Grazer uses curiosity to find answers to confusing problems. When faced with giving a speech, he uses curiosity to discover what the listeners want . When faced with telling a story, he uses curiosity to find the good parts. His life has been a curious life, because that’s a helpful tool to solve problems – be curious about them.
We can add curiosity to our tool belt alongside: part of the reason thinking, the outside perspective, filters against folly and others.
2/ “No’s” never stop. Even though he’s successful, people still tell him “no” a lot. “These days,” Grazer writes, “they just smile and put their arm around my shoulder when they do.”
The Tom Hanks movie Splash took seven years to make, and it wasn’t even the Mermaid movie that Hollywood thought would succeed. Grazer heard many “no’s.” The movie succeeded because Grazer was curious. He used each “no” as a chance to be curious. Did someone say “no” because of the director? Was it the script? Did they just not like Grazer? Each “no” forced him to ask more questions – and he got more answers.
There is a lot of rejection if you push forward. Andy Weir and Ben Mezrich heard “no” before becoming best selling authors. Brian Koppelman and David Levien heard “no” when they tried to sell Rounders. Founder of Twisted Sister, Jay Jay French said, “the early days were a struggle, it was constant defeat. Constant rejection.” Curiosity is a way to deflect “no.” It’s a way to keep moving forward, to keep hustling.

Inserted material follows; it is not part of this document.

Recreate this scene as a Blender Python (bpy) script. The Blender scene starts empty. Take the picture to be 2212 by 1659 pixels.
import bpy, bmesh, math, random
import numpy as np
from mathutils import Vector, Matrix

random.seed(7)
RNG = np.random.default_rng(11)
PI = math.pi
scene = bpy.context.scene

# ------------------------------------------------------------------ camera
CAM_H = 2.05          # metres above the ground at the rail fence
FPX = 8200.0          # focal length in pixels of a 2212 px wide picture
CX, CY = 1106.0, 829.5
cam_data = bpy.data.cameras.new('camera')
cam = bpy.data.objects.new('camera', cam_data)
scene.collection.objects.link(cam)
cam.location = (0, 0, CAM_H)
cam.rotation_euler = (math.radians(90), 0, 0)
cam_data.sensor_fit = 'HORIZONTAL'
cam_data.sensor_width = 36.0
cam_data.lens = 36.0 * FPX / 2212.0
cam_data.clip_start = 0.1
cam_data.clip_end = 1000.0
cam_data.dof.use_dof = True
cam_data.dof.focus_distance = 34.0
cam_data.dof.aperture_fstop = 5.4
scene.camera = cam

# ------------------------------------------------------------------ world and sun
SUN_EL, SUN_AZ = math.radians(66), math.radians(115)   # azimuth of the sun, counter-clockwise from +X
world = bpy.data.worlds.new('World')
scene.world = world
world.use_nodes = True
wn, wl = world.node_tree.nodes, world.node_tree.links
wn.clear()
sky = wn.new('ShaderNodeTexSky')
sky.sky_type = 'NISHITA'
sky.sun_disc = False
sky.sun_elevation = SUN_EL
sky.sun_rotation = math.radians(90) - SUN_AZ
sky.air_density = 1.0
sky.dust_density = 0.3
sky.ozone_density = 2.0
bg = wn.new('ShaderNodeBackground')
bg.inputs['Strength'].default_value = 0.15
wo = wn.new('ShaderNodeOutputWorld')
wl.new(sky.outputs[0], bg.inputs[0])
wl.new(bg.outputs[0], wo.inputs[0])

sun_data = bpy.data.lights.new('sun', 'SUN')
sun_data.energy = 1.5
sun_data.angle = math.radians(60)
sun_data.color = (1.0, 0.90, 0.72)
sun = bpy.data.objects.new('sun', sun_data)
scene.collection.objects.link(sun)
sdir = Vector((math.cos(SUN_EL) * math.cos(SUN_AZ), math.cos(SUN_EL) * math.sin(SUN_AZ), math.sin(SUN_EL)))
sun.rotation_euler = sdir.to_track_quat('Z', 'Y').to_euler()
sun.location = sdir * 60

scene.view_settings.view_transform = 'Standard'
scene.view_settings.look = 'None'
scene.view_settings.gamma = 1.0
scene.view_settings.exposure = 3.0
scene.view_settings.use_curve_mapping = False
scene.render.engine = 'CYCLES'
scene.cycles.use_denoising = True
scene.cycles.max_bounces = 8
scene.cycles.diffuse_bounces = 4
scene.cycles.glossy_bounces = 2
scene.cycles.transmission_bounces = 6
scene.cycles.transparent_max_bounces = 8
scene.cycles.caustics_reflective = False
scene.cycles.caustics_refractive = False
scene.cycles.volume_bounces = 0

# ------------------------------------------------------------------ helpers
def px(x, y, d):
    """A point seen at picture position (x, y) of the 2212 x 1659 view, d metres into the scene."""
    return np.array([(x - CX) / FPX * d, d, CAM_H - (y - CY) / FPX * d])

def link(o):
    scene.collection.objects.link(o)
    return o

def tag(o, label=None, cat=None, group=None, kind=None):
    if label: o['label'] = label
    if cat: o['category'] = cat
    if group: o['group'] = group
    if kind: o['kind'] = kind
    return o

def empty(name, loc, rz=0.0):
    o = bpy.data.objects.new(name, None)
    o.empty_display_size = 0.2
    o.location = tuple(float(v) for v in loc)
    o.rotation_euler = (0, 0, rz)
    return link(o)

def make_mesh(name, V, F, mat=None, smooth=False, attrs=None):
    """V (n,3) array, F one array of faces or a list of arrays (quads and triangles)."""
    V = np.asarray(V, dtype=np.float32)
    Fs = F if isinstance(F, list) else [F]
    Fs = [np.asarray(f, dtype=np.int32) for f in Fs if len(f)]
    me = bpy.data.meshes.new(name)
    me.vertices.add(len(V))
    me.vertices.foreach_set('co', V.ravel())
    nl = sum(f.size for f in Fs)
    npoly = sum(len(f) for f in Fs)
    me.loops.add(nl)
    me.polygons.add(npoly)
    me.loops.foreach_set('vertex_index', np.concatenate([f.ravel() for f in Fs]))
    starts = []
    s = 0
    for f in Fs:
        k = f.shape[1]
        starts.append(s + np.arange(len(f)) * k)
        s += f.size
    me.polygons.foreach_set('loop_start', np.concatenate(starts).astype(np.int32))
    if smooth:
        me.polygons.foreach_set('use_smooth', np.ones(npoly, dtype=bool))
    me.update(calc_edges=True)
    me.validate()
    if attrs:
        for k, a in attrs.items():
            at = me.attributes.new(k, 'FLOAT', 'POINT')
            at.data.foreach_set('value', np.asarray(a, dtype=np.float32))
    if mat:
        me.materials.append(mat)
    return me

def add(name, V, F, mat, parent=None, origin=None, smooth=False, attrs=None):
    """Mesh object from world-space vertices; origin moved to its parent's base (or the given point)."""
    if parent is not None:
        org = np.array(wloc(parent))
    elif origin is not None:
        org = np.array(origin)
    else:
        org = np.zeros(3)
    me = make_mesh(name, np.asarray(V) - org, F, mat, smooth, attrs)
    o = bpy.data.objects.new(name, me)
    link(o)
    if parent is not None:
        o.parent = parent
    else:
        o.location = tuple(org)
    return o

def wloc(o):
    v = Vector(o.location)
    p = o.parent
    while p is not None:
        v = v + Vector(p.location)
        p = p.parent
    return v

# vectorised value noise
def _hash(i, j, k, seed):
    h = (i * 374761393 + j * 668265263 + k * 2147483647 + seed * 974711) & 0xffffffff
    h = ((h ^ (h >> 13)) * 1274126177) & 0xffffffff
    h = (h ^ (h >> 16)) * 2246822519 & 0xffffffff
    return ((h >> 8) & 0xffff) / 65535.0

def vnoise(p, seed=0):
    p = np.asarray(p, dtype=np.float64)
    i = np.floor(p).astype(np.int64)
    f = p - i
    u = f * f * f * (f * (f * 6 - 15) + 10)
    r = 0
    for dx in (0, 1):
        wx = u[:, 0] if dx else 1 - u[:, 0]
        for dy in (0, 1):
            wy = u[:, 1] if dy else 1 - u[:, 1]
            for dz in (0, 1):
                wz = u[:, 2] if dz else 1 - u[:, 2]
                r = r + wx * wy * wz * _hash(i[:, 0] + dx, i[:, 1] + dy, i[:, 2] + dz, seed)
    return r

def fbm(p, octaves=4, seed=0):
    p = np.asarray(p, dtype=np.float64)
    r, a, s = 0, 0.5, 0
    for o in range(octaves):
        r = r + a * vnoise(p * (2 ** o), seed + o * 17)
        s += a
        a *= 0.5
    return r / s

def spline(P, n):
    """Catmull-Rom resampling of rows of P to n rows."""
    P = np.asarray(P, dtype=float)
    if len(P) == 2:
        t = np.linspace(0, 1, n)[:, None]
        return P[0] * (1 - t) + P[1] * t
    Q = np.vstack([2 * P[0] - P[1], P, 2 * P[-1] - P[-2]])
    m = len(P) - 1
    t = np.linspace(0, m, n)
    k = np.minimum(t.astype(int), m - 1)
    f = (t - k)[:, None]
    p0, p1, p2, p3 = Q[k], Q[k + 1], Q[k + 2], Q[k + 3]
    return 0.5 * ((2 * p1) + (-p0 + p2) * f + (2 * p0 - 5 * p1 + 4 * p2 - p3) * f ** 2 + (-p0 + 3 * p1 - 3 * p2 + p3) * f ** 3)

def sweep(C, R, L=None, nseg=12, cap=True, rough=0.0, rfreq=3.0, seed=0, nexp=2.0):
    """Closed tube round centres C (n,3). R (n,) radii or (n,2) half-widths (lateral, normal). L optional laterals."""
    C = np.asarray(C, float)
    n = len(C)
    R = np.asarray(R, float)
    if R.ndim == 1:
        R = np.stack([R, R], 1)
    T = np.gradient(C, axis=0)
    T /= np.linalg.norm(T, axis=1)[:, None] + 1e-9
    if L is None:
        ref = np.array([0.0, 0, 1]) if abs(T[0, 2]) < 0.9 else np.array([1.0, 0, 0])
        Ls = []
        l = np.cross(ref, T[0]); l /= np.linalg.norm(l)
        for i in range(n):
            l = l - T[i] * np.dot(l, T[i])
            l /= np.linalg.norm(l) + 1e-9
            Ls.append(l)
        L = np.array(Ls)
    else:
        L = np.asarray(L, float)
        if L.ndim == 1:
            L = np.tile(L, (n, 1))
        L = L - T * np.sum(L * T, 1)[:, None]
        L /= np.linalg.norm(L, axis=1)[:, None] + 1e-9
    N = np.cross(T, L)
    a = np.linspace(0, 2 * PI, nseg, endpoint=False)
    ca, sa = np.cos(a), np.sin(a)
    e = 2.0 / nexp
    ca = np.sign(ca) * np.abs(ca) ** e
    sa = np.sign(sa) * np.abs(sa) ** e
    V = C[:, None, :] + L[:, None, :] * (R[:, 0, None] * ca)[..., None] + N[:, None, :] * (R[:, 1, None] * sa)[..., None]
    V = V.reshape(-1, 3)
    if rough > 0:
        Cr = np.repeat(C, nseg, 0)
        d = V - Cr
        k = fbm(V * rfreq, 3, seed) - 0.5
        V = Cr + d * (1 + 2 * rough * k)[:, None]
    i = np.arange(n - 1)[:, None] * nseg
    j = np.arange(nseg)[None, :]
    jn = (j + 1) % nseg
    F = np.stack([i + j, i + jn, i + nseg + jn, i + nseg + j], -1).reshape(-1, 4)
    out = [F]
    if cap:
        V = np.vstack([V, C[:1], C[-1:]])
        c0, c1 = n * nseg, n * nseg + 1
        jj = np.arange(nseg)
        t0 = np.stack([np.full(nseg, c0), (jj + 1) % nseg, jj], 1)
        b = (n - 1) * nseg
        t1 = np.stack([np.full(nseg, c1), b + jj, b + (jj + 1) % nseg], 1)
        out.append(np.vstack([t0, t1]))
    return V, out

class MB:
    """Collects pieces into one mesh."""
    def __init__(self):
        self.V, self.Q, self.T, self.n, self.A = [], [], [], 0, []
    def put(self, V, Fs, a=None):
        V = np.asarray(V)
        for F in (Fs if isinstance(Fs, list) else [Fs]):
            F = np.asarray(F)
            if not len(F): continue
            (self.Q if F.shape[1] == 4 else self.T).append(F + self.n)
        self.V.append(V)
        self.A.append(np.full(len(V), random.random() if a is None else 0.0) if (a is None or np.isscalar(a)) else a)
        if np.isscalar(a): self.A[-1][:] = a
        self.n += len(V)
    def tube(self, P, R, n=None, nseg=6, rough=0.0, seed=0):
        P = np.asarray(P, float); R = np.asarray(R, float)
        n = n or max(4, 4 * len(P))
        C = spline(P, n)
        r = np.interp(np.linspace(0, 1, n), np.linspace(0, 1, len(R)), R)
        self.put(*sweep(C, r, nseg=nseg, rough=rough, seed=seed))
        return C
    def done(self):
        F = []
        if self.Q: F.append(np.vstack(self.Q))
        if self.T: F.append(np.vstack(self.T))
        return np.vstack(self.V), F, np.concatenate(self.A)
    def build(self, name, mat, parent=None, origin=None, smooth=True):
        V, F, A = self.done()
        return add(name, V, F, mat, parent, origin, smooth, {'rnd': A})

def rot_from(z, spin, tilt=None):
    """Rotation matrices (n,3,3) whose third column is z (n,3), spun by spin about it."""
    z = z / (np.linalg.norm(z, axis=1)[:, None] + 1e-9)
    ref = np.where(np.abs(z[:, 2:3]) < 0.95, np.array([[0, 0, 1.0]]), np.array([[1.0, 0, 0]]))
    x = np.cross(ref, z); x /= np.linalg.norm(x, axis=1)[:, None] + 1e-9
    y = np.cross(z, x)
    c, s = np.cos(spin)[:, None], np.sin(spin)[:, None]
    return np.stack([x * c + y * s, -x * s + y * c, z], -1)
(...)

3/ ABH, always be hustling. When Grazer started as a messenger in Hollywood, he told gatekeepers he had to hand deliver his messages. He didn’t need to. When a better office opened up, he asked for it. He got it, but didn’t need it. When he moved again to an office that overlooked a walkway he would yell down at people walking by. His boss asked him to stop. He didn’t. (He connected with Ron Howard this way).
Grazer was a hustler.
Each time his hustled, he had to push through a grey area. (Don’t talk to the talent, don’t ask for new offices, don’t yell out the window). He had to be willing to ask for forgiveness rather than permission.
In his snowboarding through Times Square video, Casey Neistat said he didn’t get permission to use Frank Sinatra’s song as theme music, but he did use it.
When Jack Bogle started Vanguard he explained how creating a fund meant that he wasn’t managing a fund. “You’re not allowed to get into investment management,” his bosses told him.
“This fund isn’t managed,” Bogle recalls saying, “And believe it or not, they bought it.”
Paul Graham wrote that to start a company you have to hustle, and worry about the details later:
“There is more to setting up a company than incorporating it, of course: insurance, business license, unemployment compensation, various things with the IRS. I’m not even sure what the list is, because we, ah, skipped all that. When we got real funding near the end of 1996, we hired a great CFO, who fixed everything retroactively. It turns out that no one comes and arrests you if you don’t do everything you’re supposed to when starting a company. And a good thing too, or a lot of startups would never get started.”
Always be hustling, sometimes through grey areas.
4/ Curiosity is a great way to bust your biases. We don’t know what we don’t know, and the easiest person to fool is yourself. If these are the locked and blocked doors, curiosity is the key and crowbar.
My bias was against Grazer, or more broadly, what he represented. What can a Hollywood movie producer who lives in California and has hair that sticks straight up teach me? It turns out a lot. (The story of his hair induced guilt).
That I would not read this book because of who Grazer is, is stupid. That’s how biases work. They sneak in and take root. They hide inside and influence your thoughts. Biases are a (sometimes malevolent) puppeteer. How can we identify a bias and bust it?
Curiosity is Grazer’s preferred tool, but there are are other ways too. Pirates noted that dead men tell no tales – we call it the survivor bias. One way to use Twitter well is to get contrary opinions. Bob Seawright finds a devil’s advocate.
Don’t think you are unbiased, we all lean one way or another, sometimes passively. In her book, It’s Complicated, danah boyd points out that even the software we use is biased.
“Apple’s voice recognition software, Siri, has difficulty with some accents, including Scottish, Southern US, and Indian. 6 Siri was designed to recognize language iteratively. Because the creators tested the system primarily in-house, the system was better at recognizing those American English accents most commonly represented at Apple.”
This isn’t to say that biases are always bad. Sometimes they can help. We should at least be aware them. It’s made a difference for me, without busting my bias, I never would have read A Curious Mind – and you wouldn’t have read this post.